Forest-dependent people use the forests surrounding their homesteads for firewood and timber, livestock grazing, subsistence hunting, or collecting honey. But homestead numbers have been dropping as advancing agribusiness reduces the size of the forests on which they depend, and large-scale farmers erect fences that limit people’s access to the forests that remain standing.
“Mapping where forest-dependent people live and how deforestation affects them is a first and much-needed step towards more adequately representing them in land-use planning and policy discussions,” says Yann le Polain de Waroux, one of the study’s co-authors and an Assistant Professor of Geography at McGill University.
Global consumption patterns
Deforestation in the Gran Chaco is related mainly to beef and soybean production for international markets, including those in Europe and North America. The study found that the homesteads that disappeared were mainly located where agribusiness has expanded most dramatically.
“This research clearly shows how our consumption impacts forest-dependent people around the world, people who are vulnerable and poor,” says Dr. Alfredo Romero-Muñoz, a researcher at Humboldt University Berlin and co-author of the study. “Agriculture is expanding into many tropical dry forests around the world, and we urgently need to consider not only the impacts on biodiversity and the global climate, but also the huge impacts it has on forest-dependent people.”

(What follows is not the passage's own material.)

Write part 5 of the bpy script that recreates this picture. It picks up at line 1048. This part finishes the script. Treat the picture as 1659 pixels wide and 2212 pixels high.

A key finding of the study is that deforestation leads to the increasing ecological marginalization of forest-dependent people. “What we mean here is that local people experience a massive erosion of the basis of their livelihoods as the forest is converted,” explains Prof. Tobias Kuemmerle from Humboldt-University Berlin and a senior author on the study. “We also found that those homesteads that persist or have emerged are often in places that are not very suitable for agriculture, which is another form of marginalization.”
The researchers believe that mapping forest-dependent people is a much-needed first step towards better considering them in future sustainability planning.